Goal. Exactly the lines from the one with "Build this scene" through the one with "COL = scene.collection" should be returned, both ends included and nothing else. Omit any pictures.
** start of Task inputs **
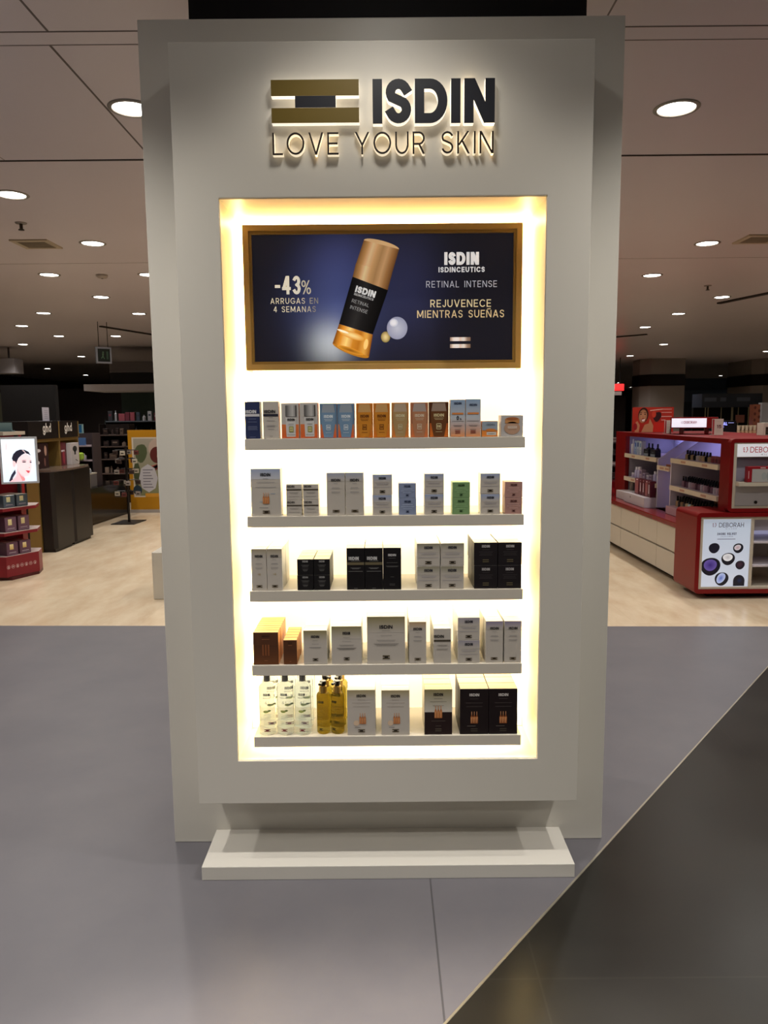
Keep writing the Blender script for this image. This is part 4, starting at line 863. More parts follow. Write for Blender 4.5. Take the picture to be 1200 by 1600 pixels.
for a in (.20, .30): disc(mb, F, a * w_, .72 * h_, .02 * w_, .022 * h_, '2a1612', 4); rect(mb, F, (a - .03) * w_, .78 * h_, (a + .03) * w_, .80 * h_, '3a2018', 4)
shape(mb, F, U(F, w_, h_, [(.25, .70), (.27, .58), (.235, .575)]), 'b07a58', 4)
shape(mb, F, U(F, w_, h_, [(.06, .0), (.16, .0), (.18, .28), (.12, .45), (.08, .40)]), 'c48a66', 4); disc(mb, F, .07 * w_, .22 * h_, .05 * w_, .14 * h_, '8c1420', 5)
disc(mb, F, .60 * w_, .62 * h_, .09 * w_, .22 * h_, '3a1c20', 2, n=12, wob=.15); disc(mb, F, .52 * w_, .72 * h_, .05 * w_, .14 * h_, 'd84a34', 3)
for k, (a, b_) in enumerate(((.93, .95), (.80, .95), (.64, .95), (.50, .80))): rect(mb, F, .70 * w_, a * h_ - .008, b_ * w_, a * h_, 'e0b0a8', 3)
shape(mb, F, U(F, w_, h_, [(.42, .88), (.72, .93), (.72, .90), (.42, .85)]), 'f0d8c8', 4)
mb.build('print', CARD(), RP); mb = MB(); mb.box(.1, .4, .012, .10, 0, .006, lin('a02018')); mb.build('stand_foot', GLOSS(), RP)
for nm, x, y, w_, h_, tx, lab in (('price_card', 2.875, 7.78, .072, .135, None, 'narrow white price card between the red poster and the lit name box'), ('price_card', 3.06, 7.08, .105, .150, '15', 'white price card with red edge marked 15 right of lit name box')):
    t = tag(empty(nm, (x, y, 1.297)), lab, 'price card', 'white price cards on the make-up island')
    mb = MB(); mb.box(0, w_, 0, .004, 0, h_, lin('c9bfb4')); F = Fr((0, 0, 0), (1, 0, 0), (0, 0, 1), (0, -1, 0)); rect(mb, F, .004, .004, .02, h_ - .004, 'a03038', 1)
    if tx: text(mb, F, tx, w_ * .62, h_ * .42, .032, '5a2a38', t=.006, width=.045, align='c', l=2); lines(mb, F, w_ * .6, 0, w_, [(h_ * .85, .5), (h_ * .28, .5), (h_ * .2, .5)], '8a8078')
    else: lines(mb, F, w_ * .62, 0, w_, [(h_ * .8, .5), (h_ * .68, .6), (h_ * .5, .5), (h_ * .4, .5), (h_ * .2, .3)], '6a6664')
    mb.build('card', CARD(), t); mb = MB(); mb.box(0, w_, .004, .05, 0, .003, lin('c9bfb4')); mb.build('foot', CARD(), t)

# ---- goods on the island
def simple_box(name, w_, d, h, col, art=None, face='x'):
    mb = MB(); mb.box(-d / 2, d / 2, -w_ / 2, w_ / 2, 0, h, col, b=.0015)
    F = Fr((-d / 2, w_ / 2, 0), (0, -1, 0), (0, 0, 1), (-1, 0, 0))
    if art: art(mb, F, w_, h)
    return mb.build(name, CARD())
def put(o, x, y, z, rz=0): o.location = (x, y, z); o.rotation_euler.z = rz; return o
def lotion(name, r, h, body, cap, capr=.5, caph=.25, capcol2=None):
    t = empty(name, (0, 0, 0)); bh = h * (1 - caph)
    mb = MB(); mb.lathe(0, 0, [(0, 0), (r * .92, 0), (r, .004), (r, bh * .9), (r * .85, bh * .97), (r * capr * .8, bh)], body, 16); rr = Cyl(r + .0003, 0)
    mb.build('body', GLOSS(), t, smooth=True)
    mb = MB(); mb.lathe(0, 0, [(r * capr, bh), (r * capr, h - .002), (r * capr * .9, h), (0, h)], cap, 16); mb.build('cap', GLOSS(), t, smooth=True)
    return t
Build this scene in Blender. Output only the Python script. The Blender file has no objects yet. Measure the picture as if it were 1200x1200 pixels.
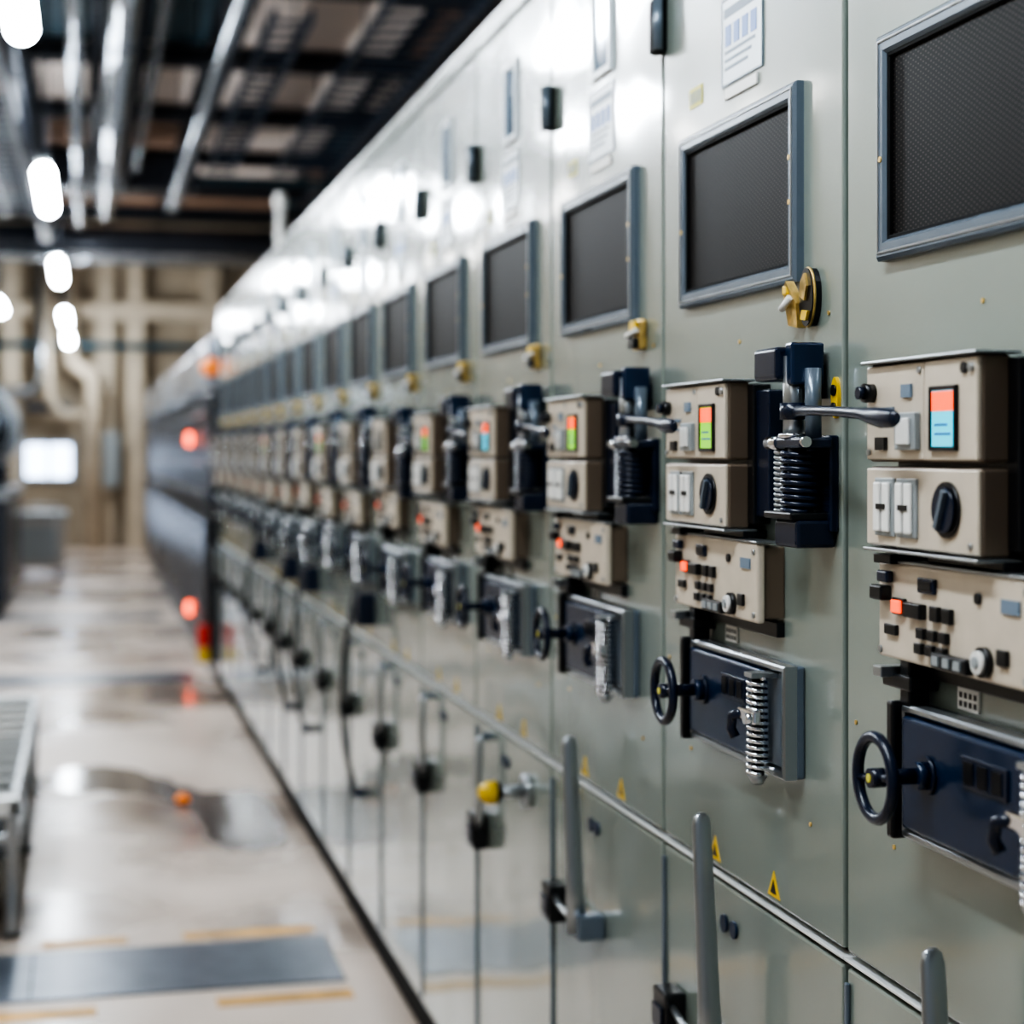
import bpy, bmesh, math, random
from mathutils import Vector, Matrix
random.seed(7)
scene = bpy.context.scene
COL = scene.collection

# ------------------------------------------------------------ materials
def mat(name, col, rough=0.5, metal=0.0, var=0.0, vscale=8.0, bump=0.0, bscale=200.0, emit=None, estr=0.0, spec=0.5, coat=0.0):
    m = bpy.data.materials.new(name); m.use_nodes = True
    nt = m.node_tree; b = nt.nodes['Principled BSDF']
    b.inputs['Base Color'].default_value = (*col, 1)
    b.inputs['Roughness'].default_value = rough
    b.inputs['Metallic'].default_value = metal
    b.inputs['Specular IOR Level'].default_value = spec
    b.inputs['Coat Weight'].default_value = coat
    b.inputs['Coat Roughness'].default_value = 0.085
    if emit:
        b.inputs['Emission Color'].default_value = (*emit, 1)
        b.inputs['Emission Strength'].default_value = estr
    tc = nt.nodes.new('ShaderNodeTexCoord')
    if var > 0:
        n = nt.nodes.new('ShaderNodeTexNoise'); n.inputs['Scale'].default_value = vscale; n.inputs['Detail'].default_value = 5
        r = nt.nodes.new('ShaderNodeValToRGB')
        r.color_ramp.elements[0].position = 0.3; r.color_ramp.elements[1].position = 0.7
        r.color_ramp.elements[0].color = (*[c*(1-var) for c in col], 1)
        r.color_ramp.elements[1].color = (*[min(1, c*(1+var)) for c in col], 1)
        nt.links.new(tc.outputs['Object'], n.inputs['Vector']); nt.links.new(n.outputs['Fac'], r.inputs['Fac'])
        nt.links.new(r.outputs['Color'], b.inputs['Base Color'])
    if bump > 0:
        n2 = nt.nodes.new('ShaderNodeTexNoise'); n2.inputs['Scale'].default_value = bscale; n2.inputs['Detail'].default_value = 2
        bp = nt.nodes.new('ShaderNodeBump'); bp.inputs['Strength'].default_value = bump; bp.inputs['Distance'].default_value = 0.001
        nt.links.new(tc.outputs['Object'], n2.inputs['Vector']); nt.links.new(n2.outputs['Fac'], bp.inputs['Height'])
        nt.links.new(bp.outputs['Normal'], b.inputs['Normal'])
    return m

M = {}
M['paint'] = mat('sage_enamel', (0.222, 0.262, 0.232), 0.27, 0, 0.06, 3.0, 0.12, 240, spec=0.6, coat=1.0)
def wavy(m):
    """sheet-metal unevenness: large soft bump chained after the orange peel"""
    nt = m.node_tree; b = nt.nodes['Principled BSDF']
    bp = [n for n in nt.nodes if n.type == 'BUMP'][0]; tc = [n for n in nt.nodes if n.type == 'TEX_COORD'][0]
    n = nt.nodes.new('ShaderNodeTexNoise'); n.inputs['Scale'].default_value = 4.5; n.inputs['Detail'].default_value = 0
    b2 = nt.nodes.new('ShaderNodeBump'); b2.inputs['Strength'].default_value = 1.0; b2.inputs['Distance'].default_value = 0.0028
    nt.links.new(tc.outputs['Object'], n.inputs['Vector']); nt.links.new(n.outputs['Fac'], b2.inputs['Height'])
    nt.links.new(b2.outputs['Normal'], bp.inputs['Normal'])
    nt.links.new(b2.outputs['Normal'], b.inputs['Coat Normal'])
wavy(M['paint'])
M['gap'] = mat('dark_gap', (0.006, 0.007, 0.008), 0.7, spec=0.2)
M['lip'] = mat('aluminium_lip', (0.85, 0.87, 0.86), 0.30, 0.3)
M['frame'] = mat('blue_grey_frame', (0.15, 0.19, 0.235), 0.25, 0.35, 0.06, 20)
M['beige'] = mat('beige_housing', (0.62, 0.55, 0.45), 0.35, 0.1, 0.05, 30, 0.1, 400)
M['brown'] = mat('bronze_side', (0.19, 0.145, 0.105), 0.35, 0.4)
M['navy'] = mat('navy_plastic', (0.007, 0.014, 0.034), 0.25, 0, 0.1, 20)
M['blue'] = mat('dark_blue_enamel', (0.008, 0.024, 0.060), 0.22, 0.1, 0.15, 25, 0.1, 300)
M['black'] = mat('black_plastic', (0.005, 0.006, 0.008), 0.30)
M['chrome'] = mat('chrome', (0.80, 0.82, 0.85), 0.12, 1.0)
M['steel'] = mat('brushed_steel', (0.42, 0.45, 0.47), 0.28, 0.9)
M['grey'] = mat('grey_plastic', (0.30, 0.33, 0.34), 0.4)
M['white'] = mat('white_plastic', (0.80, 0.80, 0.77), 0.4)
M['yellow'] = mat('warning_yellow', (0.75, 0.50, 0.02), 0.4)
M['gold'] = mat('gold_tag', (0.60, 0.42, 0.14), 0.3, 0.5, 0.5, 60, 1.0, 90)
M['label'] = mat('label_plate', (0.66, 0.74, 0.79), 0.3)
M['lblue'] = mat('label_blue', (0.06, 0.17, 0.48), 0.4)
M['lgrey'] = mat('label_print', (0.16, 0.22, 0.29), 0.45)
M['yelpale'] = mat('label_yellow', (0.66, 0.62, 0.08), 0.45)
M['glass'] = mat('gauge_glass', (0.12, 0.20, 0.30), 0.06, 0.3, spec=0.9)
M['orange'] = mat('orange_lit', (0.9, 0.10, 0.02), 0.4, emit=(1, 0.08, 0.01), estr=1.5)
M['cyan'] = mat('cyan_lit', (0.05, 0.6, 0.75), 0.3, emit=(0.05, 0.6, 0.8), estr=0.8)
M['green'] = mat('green_lit', (0.2, 0.6, 0.05), 0.3, emit=(0.35, 0.8, 0.05), estr=0.7)
M['redlit'] = mat('red_beacon', (1, 0.08, 0.02), 0.4, emit=(1, 0.10, 0.02), estr=7)
M['amber'] = mat('amber_lens', (0.85, 0.22, 0.02), 0.35, emit=(1, 0.25, 0.02), estr=0.4)
M['redp'] = mat('red_reflector', (0.7, 0.03, 0.015), 0.3)
M['lamp'] = mat('lamp_tube_lit', (1, 1, 1), 0.5, emit=(0.86, 0.93, 1.0), estr=85)
M['fill'] = mat('added_fill_tube', (1, 1, 1), 0.5, emit=(1.0, 0.97, 0.92), estr=12)  # emitter for the added out-of-view fill row
M['win'] = mat('window_daylight', (0.8, 0.9, 1), 0.3, emit=(0.60, 0.74, 1.0), estr=6)
M['darkm'] = mat('dark_machine_paint', (0.008, 0.011, 0.018), 0.35, 0.1, 0.1, 4)
M['midm'] = mat('machine_grey', (0.055, 0.065, 0.085), 0.25, 0.3, 0.1, 4)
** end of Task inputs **
Answer to this task.
Build this scene in Blender. Output only the Python script. The Blender file has no objects yet. Measure the picture as if it were 1200x1200 pixels.
import bpy, bmesh, math, random
from mathutils import Vector, Matrix
random.seed(7)
scene = bpy.context.scene
COL = scene.collection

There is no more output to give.